Data entries
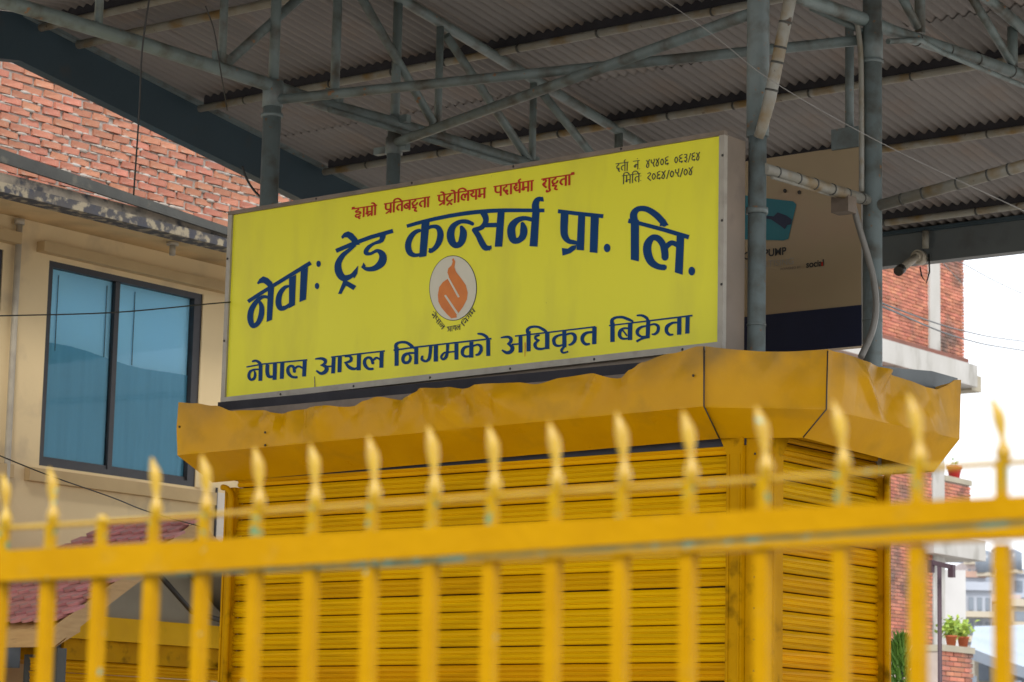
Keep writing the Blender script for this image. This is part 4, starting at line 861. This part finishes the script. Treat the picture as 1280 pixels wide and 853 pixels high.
# brick storey, every brick a piece
BW = BX-.02
b = MB(); b.box((BW-.24, 11.5, 6.43), (BW-.022, 21, 8.4)); wallm = b.build('brick_wall', M['mortar'], house)
bm_ = []
for v in range(4):
    mb = MB(); j = lambda: random.uniform(-.006, .006)
    x1 = 0; L, H = .225, .058
    mb.hexa([(-.06, 0, 0), (x1+j(), 0+j(), 0+j()), (x1+j(), L+j(), 0+j()), (-.06, L, 0)], [(-.06, 0, H), (x1+j(), 0+j(), H+j()), (x1+j(), L+j(), H+j()), (-.06, L, H)])
    bm_.append(mb.mesh('brick', M['brick']))
cnt = 0
for r in range(16):
    z = 6.512+r*.0755
    for c in range(21):
        y = 13.95+c*.243+(.12 if r % 2 else 0)+random.uniform(-.008, .008)
        # only what stands below the sloping beam is in sight
        px = None
        P = Vector((BW, y+.1, z+.03)); d = P-CP; zz = d.dot(F); uu = 640+FPX*d.dot(R)/zz; vv = 426.5-FPX*d.dot(U)/zz
        lim = 70 if uu < 60 else 70+(uu-60)*.485
        if vv < lim-34 or uu < -45 or uu > 430: continue
        cnt += 1
        if cnt > 298: continue
        o = place('brick', random.choice(bm_), wallm, (BW+random.uniform(-.012, .010), y, z+random.uniform(-.004, .004)))
        o.rotation_euler = (random.uniform(-.025, .025), 0, random.uniform(-.03, .03)); o.scale.y = random.uniform(.86, 1.02)
print('bricks', cnt)
# smears of mortar squeezed out of the joints
b = MB()
for i in range(420):
    y = random.uniform(13.9, 19); z = 6.5+random.random()*.95
    z = 6.504+round((z-6.5)/.0755)*.0755
    b.ball((BW-.012, y, z-.006), (.017, random.uniform(.02, .08), random.uniform(.008, .022)), 7, 4)
b.build('mortar_smear', M['mortar'], house, kind='stuff')
# drainpipe, bulb holder
b = MB(); b.tube([bx(24.5, 279, .05), bx(17, 420, .05), bx(10, 562, .05), bx(3, 700, .05), bx(-4, 860, .05)], .028, 12); b.build('drain_pipe', M['pvc'], house)
b = MB(); b.tube([bx(24.5, 274, .05), bx(24.2, 281, .05)], .045, 12); b.build('pipe_socket', M['pvc'], house)
q = onZ(216, 303, 6.27); b = MB(); b.tube([q, q-Vector((0, 0, .03))], .055, 14); b.tube([q-Vector((0, 0, .03)), q-Vector((0, 0, .12))], .028, 12); b.build('bulb_holder', M['pvc'], house)
b = MB(); q0, q1 = bx(269, 610), bx(268, 690); b.tube([Vector((BX+.02, q0.y, q0.z)), Vector((BX+.02, q0.y, 0))], .012, 8); b.build('wall_conduit', M['winframe'], house)
cable('power_cable', [onD(-60, 397, 16), onD(0, 395, 16.2), onD(140, 391, 16.6), onD(262, 380, 17), onD(300, 377, 17.2)], .0045, 'cable', 'nearly level black wire crossing the blue window')
cable('power_cable', [onD(-60, 545, 15), onD(0, 570, 15.5), onD(60, 594, 16), onD(140, 622, 16.8), onD(186, 640, 17.4), onD(260, 661, 18)], .0045, 'cable', 'thin wire sagging below the window sill above the tiled porch')
b = MB(); b.box((BX-.1, q0.y+.03, 0), (BX+.006, 20.4, 4.12)); b.build('pale_wall_bay', M['palebay'], house)
# ------------------------------------------------------------------ tiled porch roof beside it
PX = -15.0
E0 = onX(68, 781, PX); A0 = onX(243, 652, PX); Yb = 2*A0.y-E0.y
porch = thing('porch', 'small gabled porch with pink fish-scale tiles and tan boards', 'porch', (PX-1, A0.y, 0))
sl = (A0-E0); Ls = math.hypot(sl.y, sl.z); ang = math.atan2(sl.z, sl.y)
XR = onY(140, 657, A0.y).x; XE = PX-1.95
b = MB(); b.hexa([(PX-.02, E0.y, E0.z-.03), (PX-.02, A0.y, A0.z-.03), (XR, A0.y, A0.z-.03), (XE, E0.y, E0.z-.03)], [(PX-.02, E0.y, E0.z-.055), (PX-.02, A0.y, A0.z-.055), (XR, A0.y, A0.z-.055), (XE, E0.y, E0.z-.055)]); b.build('roof_board', M['wood'], porch)
b = MB(); b.hexa([(PX-.02, Yb, E0.z-.03), (PX-.02, A0.y, A0.z-.03), (XR, A0.y, A0.z-.03), (XE, Yb, E0.z-.03)], [(PX-.02, Yb, E0.z-.055), (PX-.02, A0.y, A0.z-.055), (XR, A0.y, A0.z-.055), (XE, Yb, E0.z-.055)]); b.build('roof_board', M['greypanel'], porch)
b = MB(); b.hexa([(XR-.01, A0.y, A0.z-.03), (XE-.01, E0.y, E0.z-.03), (XE-.01, Yb, E0.z-.03), (XR-.01, A0.y+.01, A0.z-.03)], [(XR-.01, A0.y, A0.z-.055), (XE-.01, E0.y, E0.z-.055), (XE-.01, Yb, E0.z-.055), (XR-.01, A0.y+.01, A0.z-.055)]); b.build('roof_board', M['tile'], porch)
tw, th = .135, .125
mb = MB(); n = 6; tp = [(0, .17), (tw-.004, .17)]+[(tw-.004-(tw-.004)*i/n, .045-.045*math.sin(math.pi*i/n)) for i in range(n+1)]
vs = [(x, y, -.010*y/.17) for x, y in tp]+[(x, y, .022-.010*y/.17) for x, y in tp]; m_ = len(tp)
mb.add(vs, [list(range(m_))[::-1], list(range(m_, 2*m_))]+[(i, (i+1) % m_, (i+1) % m_+m_, i+m_) for i in range(m_)]); tm = mb.mesh('tile', M['tile'])
nr = int(Ls/th)+1
for r in range(nr):
    for c in range(14 if r % 2 else 14):
        s = r*th; tx = PX-(c+1)*tw+(tw/2 if r % 2 else 0)
        if tx < XE+(XR-XE)*s/Ls-.02: continue
        o = place('tile', tm, porch, (PX-(c+1)*tw+(tw/2 if r % 2 else 0), E0.y+s*math.cos(ang)-.01, E0.z+s*math.sin(ang)+.018))
        o.rotation_euler = (ang-.13+random.uniform(-.02, .02), random.uniform(-.015, .015), random.uniform(-.03, .03))
b = MB(); b.tube([(PX+.03, A0.y, A0.z+.02), (XR, A0.y, A0.z+.02)], .04, 10); b.build('ridge_tile', M['tile'], porch)
for ys, nm in ((E0.y, 1), (Yb, -1)):
    b = MB(); b.prism([(PX, ys-.06*nm, E0.z-.06), (PX, A0.y, A0.z-.02), (PX, A0.y, A0.z-.14), (PX, ys-.02*nm, E0.z-.17)], (.03, 0, 0)); b.build('bargeboard', M['wood'], porch)
    b = MB(); b.prism([(PX+.031, ys-.06*nm, E0.z-.03), (PX+.031, A0.y, A0.z+.01), (PX+.031, A0.y, A0.z-.035), (PX+.031, ys-.04*nm, E0.z-.08)], (.018, 0, 0)); b.build('verge_strip', M['wood'], porch)
b = MB(); b.box((PX-1.95, E0.y-.03, E0.z-.17), (PX+.0, E0.y-.002, E0.z-.035)); b.build('fascia', M['wood'], porch)
q = onX(100, 790, PX+.02); b = MB(); b.prism([(PX+.001, E0.y+.0, E0.z-.172), (PX+.001, q.y, q.z), (PX+.001, q.y, q.z+.16), (PX+.001, E0.y+.1, E0.z-.11)], (.02, 0, 0)); b.build('gusset', M['wood'], porch)
q = onX(99, 777, PX+.03); b = MB(); b.ball((PX+.022, q.y, q.z), (.006, .014, .014), 8, 5); b.build('bolt', M['screw'], porch)
b = MB(); b.add([(PX-.5, E0.y+.1, E0.z-.1), (PX-.5, Yb-.1, E0.z-.1), (PX-.5, A0.y, A0.z-.09)], [(0, 1, 2)]); b.build('gable_panel', M['greypanel'], porch)
for yy in (onX(207, 727, PX-.1).y,):
    b = MB(); p, q = onX(196, 715, PX-.12), onX(240, 765, PX-.12); b.tube([p, q, onX(285, 778, PX-.12)], .022, 8); b.build('rafter', M['screw'], porch)
b = MB(); b.box((PX-.45, E0.y+.3, E0.z-.16), (PX-.38, Yb-.1, E0.z-.07)); b.build('tie_beam', M['darkboard'], porch)
for yy in (E0.y+.05, Yb-.12): b = MB(); b.box((PX-.09, yy, 0), (PX-.0, yy+.09, E0.z-.175)); b.build('post', M['darkboard'], porch)
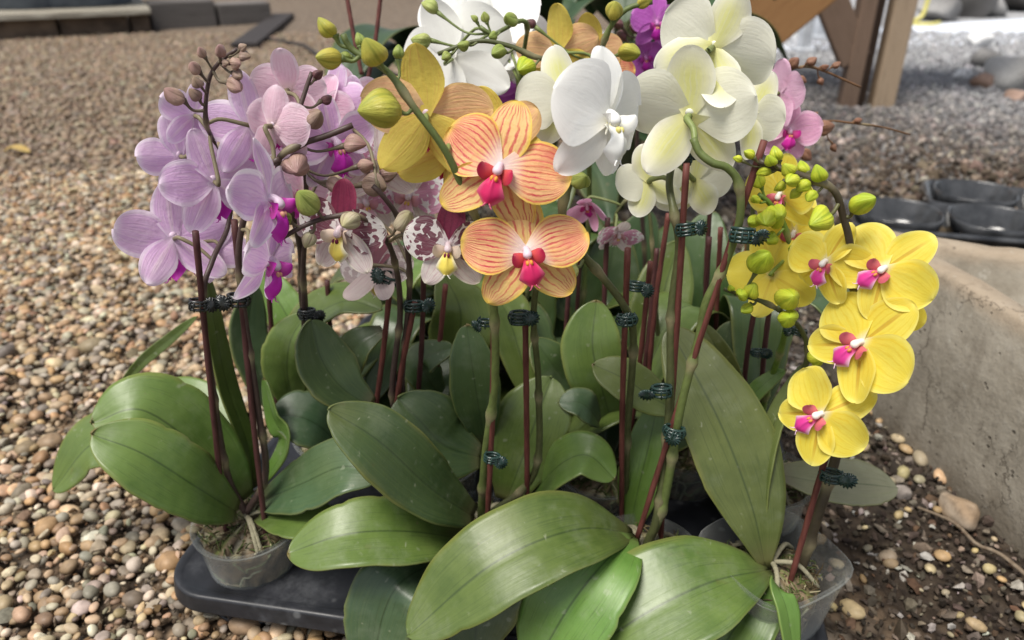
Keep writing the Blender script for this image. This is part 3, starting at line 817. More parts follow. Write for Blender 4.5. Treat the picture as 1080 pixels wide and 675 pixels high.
A.spike([(294, 168, .535), (275, 182, .54), (262, 215, .55), (252, 262, .555), (256, 320, .56), (272, 430, .565), (280, 500, .57)], (.0022, .0034), 'stem_dark',
  flowers=[(284, 212, .51, 62, 62, 0, -8, 'lilac'), (283, 276, .51, 56, 58, -12, 4, 'lilac'), (287, 133, .55, 44, 145, 10, 10, 'palepink', .35)], pr=.0016)
A.clip((210, 321, .545), (206, 244, .545), (1, .1), True)
A.clip((251, 316, .555), (247, 232, .555), (-1, .2), True)

# ---- 2 lilac, behind the first
B = Orchid(-.20, .72, 'lilac orchid on a dark arching stem, behind the left clear pot')
B.pot()
B.leaf([(312, 432, .68), (303, 395, .68), (306, 360, .68), (322, 332, .69)], 52, 'leaf')
B.leaf([(310, 425, .70), (320, 350, .69), (360, 318, .68), (402, 326, .66)], 58, 'leaf', n=(.5, .85, 0))
B.leaf([(360, 470, .63), (335, 448, .62), (310, 438, .62), (286, 440, .62)], 62, 'leaf_deep')
B.leaf([(392, 428, .61), (362, 410, .61), (340, 380, .62), (328, 338, .63)], 62, 'leaf_dark', n=(.8, .3, .3))
B.leaf([(330, 425, .74), (310, 350, .76), (290, 310, .78), (282, 285, .80)], 46, 'leaf_bright')
B.leaf([(300, 440, .70), (275, 400, .70), (262, 350, .71), (268, 300, .72)], 42, 'leaf_deep', n=(.8, .2, .4))
B.rosette((60, 110, 20), .15, .06)
B.stake((318, 250, .64), (327, 408, .68), 'stake_dark')
B.stake((282, 290, .68), (292, 425, .70), 'stake_dark')
B.spike([(329, 76, .57), (322, 96, .565), (311, 133, .555), (309, 160, .56), (322, 185, .59), (322, 240, .62), (320, 300, .64), (326, 400, .68)], (.0016, .0034), 'stem_dark',
  buds=[(330, 124, .55, 27, 'mauve'), (375, 153, .55, 26, 'pinktan'), (313, 178, .545, 34, 'pinktan'), (336, 79, .57, 13, 'maroon'), (410, 184, .585, 20, 'mauve'), (386, 174, .575, 19, 'pinktan'), (352, 196, .56, 22, 'mauve'), (344, 104, .575, 14, 'maroon'), (395, 196, .57, 30, 'mauve')],
  flowers=[(304, 95, .585, 44, 165, 10, 0, 'palepink'), (352, 150, .60, 52, 25, 0, -15, 'lilac'), (350, 105, .64, 40, 150, 0, 10, 'lilac'), (318, 205, .62, 45, 30, 0, 20, 'palepink'), (338, 118, .63, 40, -20, 10, 15, 'palepink'), (372, 108, .66, 36, 25, 5, -10, 'palepink'), (388, 150, .67, 38, -15, 0, 8, 'lilac')], pr=.0015)
B.spike([(372, 132, .555), (345, 143, .55), (318, 152, .548), (294, 168, .546), (300, 200, .58), (316, 260, .63), (322, 340, .66)], (.0022, .0030), 'stem_dark', pr=.0015)
B.clip((324, 331, .645), (318, 250, .64), (1, .1), True)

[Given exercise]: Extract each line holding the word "pixels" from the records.

[Answer for this exercise]:
Keep writing the Blender script for this image. This is part 4, starting at line 861. This part finishes the script. Treat the picture as 1280 pixels wide and 853 pixels high.
Keep writing the Blender script for this image. This is part 3, starting at line 817. More parts follow. Write for Blender 4.5. Treat the picture as 1080 pixels wide and 675 pixels high.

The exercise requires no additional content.